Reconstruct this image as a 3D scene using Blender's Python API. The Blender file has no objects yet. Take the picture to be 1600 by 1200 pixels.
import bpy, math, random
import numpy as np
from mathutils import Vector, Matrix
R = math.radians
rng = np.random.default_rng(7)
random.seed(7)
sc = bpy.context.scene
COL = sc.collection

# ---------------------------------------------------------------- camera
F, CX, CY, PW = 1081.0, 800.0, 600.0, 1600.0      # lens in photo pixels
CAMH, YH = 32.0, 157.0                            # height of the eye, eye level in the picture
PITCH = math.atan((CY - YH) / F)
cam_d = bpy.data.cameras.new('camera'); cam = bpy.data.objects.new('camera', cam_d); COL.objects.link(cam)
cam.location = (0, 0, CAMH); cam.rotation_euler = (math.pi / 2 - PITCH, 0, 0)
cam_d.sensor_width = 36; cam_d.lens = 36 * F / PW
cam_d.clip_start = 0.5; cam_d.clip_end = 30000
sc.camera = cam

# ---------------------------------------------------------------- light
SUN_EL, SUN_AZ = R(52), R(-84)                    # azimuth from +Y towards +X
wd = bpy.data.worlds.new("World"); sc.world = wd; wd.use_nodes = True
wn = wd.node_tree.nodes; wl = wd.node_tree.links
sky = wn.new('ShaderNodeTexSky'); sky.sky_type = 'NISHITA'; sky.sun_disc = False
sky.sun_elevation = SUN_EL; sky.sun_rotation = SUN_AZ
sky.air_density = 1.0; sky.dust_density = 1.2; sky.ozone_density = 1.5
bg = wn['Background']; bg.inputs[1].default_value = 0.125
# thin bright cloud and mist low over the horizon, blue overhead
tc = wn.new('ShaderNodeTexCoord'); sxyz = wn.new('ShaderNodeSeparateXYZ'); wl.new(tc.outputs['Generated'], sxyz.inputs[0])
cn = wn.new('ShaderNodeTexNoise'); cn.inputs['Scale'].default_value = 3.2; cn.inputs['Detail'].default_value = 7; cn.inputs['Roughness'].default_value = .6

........

What the task asks » Repeat the listing in full, keeping every line exactly as it is.

Written solution »
Reconstruct this image as a 3D scene using Blender's Python API. The Blender file has no objects yet. Take the picture to be 1600 by 1200 pixels.
import bpy, math, random
import numpy as np
from mathutils import Vector, Matrix
R = math.radians
rng = np.random.default_rng(7)
random.seed(7)
sc = bpy.context.scene
COL = sc.collection

# ---------------------------------------------------------------- camera
F, CX, CY, PW = 1081.0, 800.0, 600.0, 1600.0      # lens in photo pixels
CAMH, YH = 32.0, 157.0                            # height of the eye, eye level in the picture
PITCH = math.atan((CY - YH) / F)
cam_d = bpy.data.cameras.new('camera'); cam = bpy.data.objects.new('camera', cam_d); COL.objects.link(cam)
cam.location = (0, 0, CAMH); cam.rotation_euler = (math.pi / 2 - PITCH, 0, 0)
cam_d.sensor_width = 36; cam_d.lens = 36 * F / PW
cam_d.clip_start = 0.5; cam_d.clip_end = 30000
sc.camera = cam

# ---------------------------------------------------------------- light
SUN_EL, SUN_AZ = R(52), R(-84)                    # azimuth from +Y towards +X
wd = bpy.data.worlds.new("World"); sc.world = wd; wd.use_nodes = True
wn = wd.node_tree.nodes; wl = wd.node_tree.links
sky = wn.new('ShaderNodeTexSky'); sky.sky_type = 'NISHITA'; sky.sun_disc = False
sky.sun_elevation = SUN_EL; sky.sun_rotation = SUN_AZ
sky.air_density = 1.0; sky.dust_density = 1.2; sky.ozone_density = 1.5
bg = wn['Background']; bg.inputs[1].default_value = 0.125
# thin bright cloud and mist low over the horizon, blue overhead
tc = wn.new('ShaderNodeTexCoord'); sxyz = wn.new('ShaderNodeSeparateXYZ'); wl.new(tc.outputs['Generated'], sxyz.inputs[0])
cn = wn.new('ShaderNodeTexNoise'); cn.inputs['Scale'].default_value = 3.2; cn.inputs['Detail'].default_value = 7; cn.inputs['Roughness'].default_value = .6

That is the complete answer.